Real Estate/Construction
Continued strength in housing activity was joined by scattered signs of increased commercial construction. A large realtor reported that residential transactions (primarily for home resales) continued to run at record levels through March and early April, while commercial sales and leasing activity remain slow. At the same time, this contact stated that on the commercial side "we are seeing some light at the end of the tunnel for the first time in 6 to 8 months," as institutional investors have begun to indicate some willingness to consider financing new projects. A large contractor who had been expecting no new commercial construction in his market area reported some unexpected activity had arisen in recent months.

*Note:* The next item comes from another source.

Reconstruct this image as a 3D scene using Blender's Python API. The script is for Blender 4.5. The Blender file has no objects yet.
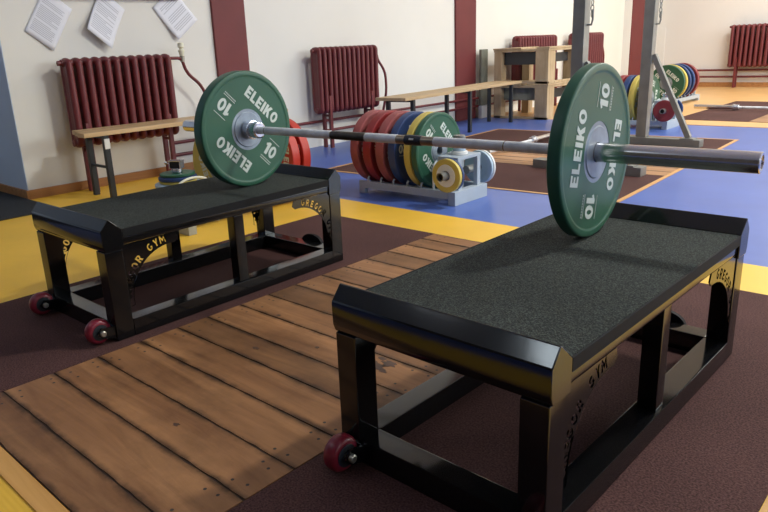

Several financial institutions reported higher levels of activity in the residential real estate market m the Detroit area. An association of construction contractors specializing in homebuilding and small commercial projects throughout Wisconsin reported that the recent recession had little impact on construction activity among its membership, and activity is now improving along a normal seasonal pattern. The association itself recently broke ground on a new headquarters facility in order to accommodate the need for new space. A large cement producer reported that higher levels of bidding for small industrial construction projects joined increased public works activity in March and April.

Banking
Reports from borrowers and lenders on commercial lending in recent weeks were mixed, after more uniform indications of sluggish credit markets in previous reports. A large commercial bank reported that its lending department has been marketing more aggressively in recent weeks. Much of the new lending that has arisen has been in the residential mortgage area, although the bank has also emphasized lending to manufacturers. A middle market lender reported sluggish demand for commercial loans financing plant or equipment expansion. On the other hand, a law firm reported that its commercial loan documentation business quickened in recent months, and the nature of the work indicated that banks were making more -- and bigger -- new loans to businesses. Separately, a large bank reported that its commercial lending (outside of real estate) has increased over the past few months. A large construction contractor stated that its banking contacts have indicated a greater willingness to lend in recent weeks.